One of the most interesting aspects of this novel is, in fact, that its narrator is not an especially sympathetic character. Gifty, whose repressions and cruelties eerily mirror her mother’s, isn’t by any means a systematically unreliable narrator, but she is unreliable enough to remain provokingly vital. That her rigid self-fashioning represents an escape from grief is something that she acknowledges; the subtle question the novel raises is what unacknowledged shame she is also fleeing. After all, the person who built “a new Gifty from scratch” is leaving behind everything that formed her in Alabama: her immigrant mother, the Pentecostal Church, the public school where evolution was not taught, but also the people yelling racist slurs from passing cars.
Gifty tells us that she is too diffident to shine at parties, but that being Black can help: “It’s remarkable how cool you can seem when you are the only black person in a room, even when you’ve done nothing cool at all.” It’s a funny line, but the controlled sangfroid chills to brittleness. Gifty is practiced at pointing to her repressions, in order to repress them even further. She thinks of her mother as callous, and then sympathetically recalls that a callus is “the hardened tissue that forms over a wound,” apparently unaware that she has just described herself. Virginia Woolf said that there is a spot the size of a shilling on the back of one’s head, which one can never see for oneself. Gifty is not about to ask anyone else to look for her.
Unfortunately, “Transcendent Kingdom” has a few shilling-size spots of its own—areas that the book refuses to see with clarity, and in ways that are not suggestive but bewildering. Most important, Nana’s downfall remains blurred and somewhat generic. Gifty insists that no case study in the world “could show how smart and kind and generous he was, how much he wanted to get better, how much he wanted to live,” but the novel fails to provide the evidence.
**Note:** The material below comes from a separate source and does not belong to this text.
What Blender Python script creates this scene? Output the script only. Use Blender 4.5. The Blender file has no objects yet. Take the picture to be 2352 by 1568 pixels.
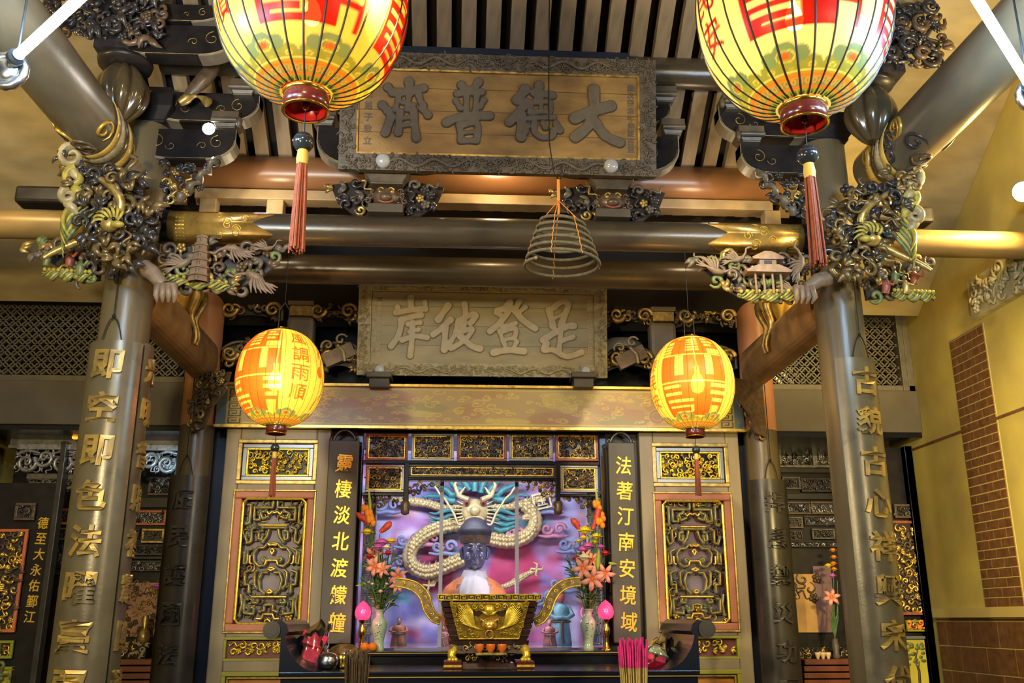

Perhaps a fall into addiction is all too often a fall into formula, yet it seems important for the novelist to search for the nonformulaic, the brutally specific:
Nana started stealing from our mother. Small things at first, her wallet, her checkbook, but soon the car was gone and so was the dining room table. Soon Nana was gone too. For days and weeks at a time he went missing, and my mother went after him.
We are hardly surprised when Nana punches a hole in the wall and smashes the TV: a continuation of the familiar gestures. At those moments when Gyasi’s prose is summoned to intense specificity, it smears into cliché: “On the nights when he would slink in through the back door, coming down from a high, reeking to high Heaven.” “He’d skulk off to his room and hide there until the entire event had to be repeated.” “Nana rolled his eyes and stomped off, and my mother sighed a heavy sigh.” On the night that Nana has been found dead in the parking lot of a Starbucks, Gifty can tell us only that “we were blindsided.”
Cliché is our original sin, the thing we all try to escape, but the offense is not merely aesthetic or musical; it is epistemological—cliché blocks our apprehension of reality. In place of singularity, it substitutes commonality; in place of the private oddity, it offers the shared obviousness. What is striking is that words fail the novel at those moments when it is most critical that they succeed. Is it too speculative to suggest a failure of authorial nerve here, as if, for Gyasi, the most burning material cannot quite be stared at? One sometimes has the sense, here and in “Homegoing,” of the great pain of her chosen subject matter—slavery, addiction, suicide—being soothed into the generic:
Every day, Ness picked cotton under the punishing eye of the southern sun. She had been at Thomas Allan Stockham’s Alabama plantation for three months. Two weeks before, she was in Mississippi. A year before that, she was in a place she would only ever describe as Hell.
Though she had tried, Ness couldn’t remember how old she was. Her best guess was twenty-five, but each year since the one when she was plucked from her mother’s arms had felt like ten years.